#### WORK INSTRUCTIONS:
Repeat the listing in full, word for word.

>>>>

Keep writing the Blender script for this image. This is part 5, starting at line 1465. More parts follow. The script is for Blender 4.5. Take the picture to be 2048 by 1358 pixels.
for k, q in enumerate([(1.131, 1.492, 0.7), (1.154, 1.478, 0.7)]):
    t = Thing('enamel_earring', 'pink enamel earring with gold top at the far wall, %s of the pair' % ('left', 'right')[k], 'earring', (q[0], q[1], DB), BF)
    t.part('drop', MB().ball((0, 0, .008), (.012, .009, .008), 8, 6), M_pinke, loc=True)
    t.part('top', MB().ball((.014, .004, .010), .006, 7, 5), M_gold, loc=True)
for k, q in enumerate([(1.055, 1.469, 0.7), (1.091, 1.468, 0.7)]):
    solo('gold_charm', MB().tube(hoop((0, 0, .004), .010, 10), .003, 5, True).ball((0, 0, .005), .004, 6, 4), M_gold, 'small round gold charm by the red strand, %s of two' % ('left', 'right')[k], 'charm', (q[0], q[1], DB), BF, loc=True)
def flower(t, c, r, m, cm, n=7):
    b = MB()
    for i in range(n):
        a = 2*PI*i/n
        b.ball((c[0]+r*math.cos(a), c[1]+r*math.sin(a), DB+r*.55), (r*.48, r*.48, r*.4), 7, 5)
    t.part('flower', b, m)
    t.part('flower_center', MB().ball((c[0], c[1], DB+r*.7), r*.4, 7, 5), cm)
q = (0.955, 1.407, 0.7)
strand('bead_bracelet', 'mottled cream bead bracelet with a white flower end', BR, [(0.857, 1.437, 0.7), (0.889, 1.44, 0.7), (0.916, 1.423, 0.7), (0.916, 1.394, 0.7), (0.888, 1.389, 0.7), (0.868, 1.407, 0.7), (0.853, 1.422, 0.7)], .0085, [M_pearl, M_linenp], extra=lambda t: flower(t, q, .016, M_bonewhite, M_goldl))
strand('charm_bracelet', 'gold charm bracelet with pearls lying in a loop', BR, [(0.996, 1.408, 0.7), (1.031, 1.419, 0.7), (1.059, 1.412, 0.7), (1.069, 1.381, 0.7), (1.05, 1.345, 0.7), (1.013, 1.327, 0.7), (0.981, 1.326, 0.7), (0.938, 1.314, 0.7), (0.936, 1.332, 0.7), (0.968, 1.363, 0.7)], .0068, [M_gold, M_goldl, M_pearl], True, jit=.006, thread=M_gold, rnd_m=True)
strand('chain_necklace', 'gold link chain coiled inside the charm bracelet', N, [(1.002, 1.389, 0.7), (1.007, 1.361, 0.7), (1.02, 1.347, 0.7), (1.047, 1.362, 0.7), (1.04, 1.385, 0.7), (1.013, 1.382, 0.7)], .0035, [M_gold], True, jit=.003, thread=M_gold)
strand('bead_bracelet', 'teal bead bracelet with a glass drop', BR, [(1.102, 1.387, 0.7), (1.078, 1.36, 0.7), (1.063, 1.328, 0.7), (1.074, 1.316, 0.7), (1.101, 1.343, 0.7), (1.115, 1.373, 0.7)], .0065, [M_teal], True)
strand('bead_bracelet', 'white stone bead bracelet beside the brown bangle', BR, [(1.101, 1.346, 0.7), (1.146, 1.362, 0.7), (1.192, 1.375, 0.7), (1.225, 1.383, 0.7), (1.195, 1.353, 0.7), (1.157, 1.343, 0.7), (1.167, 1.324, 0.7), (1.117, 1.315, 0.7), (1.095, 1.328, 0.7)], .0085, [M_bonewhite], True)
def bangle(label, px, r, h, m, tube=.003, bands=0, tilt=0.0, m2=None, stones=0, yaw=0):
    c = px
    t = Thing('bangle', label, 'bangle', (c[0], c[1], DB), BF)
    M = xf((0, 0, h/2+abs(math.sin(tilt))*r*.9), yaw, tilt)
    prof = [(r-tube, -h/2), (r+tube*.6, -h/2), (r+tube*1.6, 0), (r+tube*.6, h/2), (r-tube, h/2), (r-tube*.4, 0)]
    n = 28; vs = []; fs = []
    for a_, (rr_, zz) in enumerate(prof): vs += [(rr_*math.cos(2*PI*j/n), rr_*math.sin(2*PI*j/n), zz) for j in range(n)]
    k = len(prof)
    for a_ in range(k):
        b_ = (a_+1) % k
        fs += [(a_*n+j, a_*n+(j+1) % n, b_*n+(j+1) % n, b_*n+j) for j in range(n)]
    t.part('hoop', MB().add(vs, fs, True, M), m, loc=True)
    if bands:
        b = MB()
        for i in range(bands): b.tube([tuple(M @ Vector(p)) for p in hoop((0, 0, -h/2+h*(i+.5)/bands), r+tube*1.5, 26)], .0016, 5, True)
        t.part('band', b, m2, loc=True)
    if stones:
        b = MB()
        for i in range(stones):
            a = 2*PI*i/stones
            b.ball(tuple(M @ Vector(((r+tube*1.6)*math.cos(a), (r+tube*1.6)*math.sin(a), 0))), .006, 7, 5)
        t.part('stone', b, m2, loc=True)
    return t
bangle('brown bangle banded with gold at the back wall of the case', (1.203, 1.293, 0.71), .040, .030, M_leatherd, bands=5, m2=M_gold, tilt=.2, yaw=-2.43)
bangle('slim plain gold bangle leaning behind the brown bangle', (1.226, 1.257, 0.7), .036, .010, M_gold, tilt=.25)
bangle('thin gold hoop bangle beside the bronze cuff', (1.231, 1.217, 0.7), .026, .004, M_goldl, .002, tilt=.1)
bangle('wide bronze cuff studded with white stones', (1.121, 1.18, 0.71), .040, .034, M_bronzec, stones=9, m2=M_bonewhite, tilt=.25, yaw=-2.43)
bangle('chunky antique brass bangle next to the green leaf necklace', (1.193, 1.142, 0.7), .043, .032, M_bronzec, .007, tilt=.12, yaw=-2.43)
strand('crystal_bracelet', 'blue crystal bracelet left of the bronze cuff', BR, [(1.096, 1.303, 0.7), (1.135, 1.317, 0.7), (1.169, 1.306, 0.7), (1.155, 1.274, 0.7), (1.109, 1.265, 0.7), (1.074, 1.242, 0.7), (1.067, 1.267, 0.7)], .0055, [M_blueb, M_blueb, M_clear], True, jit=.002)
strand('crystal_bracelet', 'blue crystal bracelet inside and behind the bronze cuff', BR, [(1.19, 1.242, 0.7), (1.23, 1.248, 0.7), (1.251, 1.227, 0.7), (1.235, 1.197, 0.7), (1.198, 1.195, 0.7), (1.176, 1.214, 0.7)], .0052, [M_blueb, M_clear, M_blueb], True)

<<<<

#### FINISHED TASK:
Keep writing the Blender script for this image. This is part 5, starting at line 1465. More parts follow. The script is for Blender 4.5. Take the picture to be 2048 by 1358 pixels.
for k, q in enumerate([(1.131, 1.492, 0.7), (1.154, 1.478, 0.7)]):
    t = Thing('enamel_earring', 'pink enamel earring with gold top at the far wall, %s of the pair' % ('left', 'right')[k], 'earring', (q[0], q[1], DB), BF)
    t.part('drop', MB().ball((0, 0, .008), (.012, .009, .008), 8, 6), M_pinke, loc=True)
    t.part('top', MB().ball((.014, .004, .010), .006, 7, 5), M_gold, loc=True)
for k, q in enumerate([(1.055, 1.469, 0.7), (1.091, 1.468, 0.7)]):
    solo('gold_charm', MB().tube(hoop((0, 0, .004), .010, 10), .003, 5, True).ball((0, 0, .005), .004, 6, 4), M_gold, 'small round gold charm by the red strand, %s of two' % ('left', 'right')[k], 'charm', (q[0], q[1], DB), BF, loc=True)
def flower(t, c, r, m, cm, n=7):
    b = MB()
    for i in range(n):
        a = 2*PI*i/n
        b.ball((c[0]+r*math.cos(a), c[1]+r*math.sin(a), DB+r*.55), (r*.48, r*.48, r*.4), 7, 5)
    t.part('flower', b, m)
    t.part('flower_center', MB().ball((c[0], c[1], DB+r*.7), r*.4, 7, 5), cm)
q = (0.955, 1.407, 0.7)
strand('bead_bracelet', 'mottled cream bead bracelet with a white flower end', BR, [(0.857, 1.437, 0.7), (0.889, 1.44, 0.7), (0.916, 1.423, 0.7), (0.916, 1.394, 0.7), (0.888, 1.389, 0.7), (0.868, 1.407, 0.7), (0.853, 1.422, 0.7)], .0085, [M_pearl, M_linenp], extra=lambda t: flower(t, q, .016, M_bonewhite, M_goldl))
strand('charm_bracelet', 'gold charm bracelet with pearls lying in a loop', BR, [(0.996, 1.408, 0.7), (1.031, 1.419, 0.7), (1.059, 1.412, 0.7), (1.069, 1.381, 0.7), (1.05, 1.345, 0.7), (1.013, 1.327, 0.7), (0.981, 1.326, 0.7), (0.938, 1.314, 0.7), (0.936, 1.332, 0.7), (0.968, 1.363, 0.7)], .0068, [M_gold, M_goldl, M_pearl], True, jit=.006, thread=M_gold, rnd_m=True)
strand('chain_necklace', 'gold link chain coiled inside the charm bracelet', N, [(1.002, 1.389, 0.7), (1.007, 1.361, 0.7), (1.02, 1.347, 0.7), (1.047, 1.362, 0.7), (1.04, 1.385, 0.7), (1.013, 1.382, 0.7)], .0035, [M_gold], True, jit=.003, thread=M_gold)
strand('bead_bracelet', 'teal bead bracelet with a glass drop', BR, [(1.102, 1.387, 0.7), (1.078, 1.36, 0.7), (1.063, 1.328, 0.7), (1.074, 1.316, 0.7), (1.101, 1.343, 0.7), (1.115, 1.373, 0.7)], .0065, [M_teal], True)
strand('bead_bracelet', 'white stone bead bracelet beside the brown bangle', BR, [(1.101, 1.346, 0.7), (1.146, 1.362, 0.7), (1.192, 1.375, 0.7), (1.225, 1.383, 0.7), (1.195, 1.353, 0.7), (1.157, 1.343, 0.7), (1.167, 1.324, 0.7), (1.117, 1.315, 0.7), (1.095, 1.328, 0.7)], .0085, [M_bonewhite], True)
def bangle(label, px, r, h, m, tube=.003, bands=0, tilt=0.0, m2=None, stones=0, yaw=0):
    c = px
    t = Thing('bangle', label, 'bangle', (c[0], c[1], DB), BF)
    M = xf((0, 0, h/2+abs(math.sin(tilt))*r*.9), yaw, tilt)
    prof = [(r-tube, -h/2), (r+tube*.6, -h/2), (r+tube*1.6, 0), (r+tube*.6, h/2), (r-tube, h/2), (r-tube*.4, 0)]
    n = 28; vs = []; fs = []
    for a_, (rr_, zz) in enumerate(prof): vs += [(rr_*math.cos(2*PI*j/n), rr_*math.sin(2*PI*j/n), zz) for j in range(n)]
    k = len(prof)
    for a_ in range(k):
        b_ = (a_+1) % k
        fs += [(a_*n+j, a_*n+(j+1) % n, b_*n+(j+1) % n, b_*n+j) for j in range(n)]
    t.part('hoop', MB().add(vs, fs, True, M), m, loc=True)
    if bands:
        b = MB()
        for i in range(bands): b.tube([tuple(M @ Vector(p)) for p in hoop((0, 0, -h/2+h*(i+.5)/bands), r+tube*1.5, 26)], .0016, 5, True)
        t.part('band', b, m2, loc=True)
    if stones:
        b = MB()
        for i in range(stones):
            a = 2*PI*i/stones
            b.ball(tuple(M @ Vector(((r+tube*1.6)*math.cos(a), (r+tube*1.6)*math.sin(a), 0))), .006, 7, 5)
        t.part('stone', b, m2, loc=True)
    return t
bangle('brown bangle banded with gold at the back wall of the case', (1.203, 1.293, 0.71), .040, .030, M_leatherd, bands=5, m2=M_gold, tilt=.2, yaw=-2.43)
bangle('slim plain gold bangle leaning behind the brown bangle', (1.226, 1.257, 0.7), .036, .010, M_gold, tilt=.25)
bangle('thin gold hoop bangle beside the bronze cuff', (1.231, 1.217, 0.7), .026, .004, M_goldl, .002, tilt=.1)
bangle('wide bronze cuff studded with white stones', (1.121, 1.18, 0.71), .040, .034, M_bronzec, stones=9, m2=M_bonewhite, tilt=.25, yaw=-2.43)
bangle('chunky antique brass bangle next to the green leaf necklace', (1.193, 1.142, 0.7), .043, .032, M_bronzec, .007, tilt=.12, yaw=-2.43)
strand('crystal_bracelet', 'blue crystal bracelet left of the bronze cuff', BR, [(1.096, 1.303, 0.7), (1.135, 1.317, 0.7), (1.169, 1.306, 0.7), (1.155, 1.274, 0.7), (1.109, 1.265, 0.7), (1.074, 1.242, 0.7), (1.067, 1.267, 0.7)], .0055, [M_blueb, M_blueb, M_clear], True, jit=.002)
strand('crystal_bracelet', 'blue crystal bracelet inside and behind the bronze cuff', BR, [(1.19, 1.242, 0.7), (1.23, 1.248, 0.7), (1.251, 1.227, 0.7), (1.235, 1.197, 0.7), (1.198, 1.195, 0.7), (1.176, 1.214, 0.7)], .0052, [M_blueb, M_clear, M_blueb], True)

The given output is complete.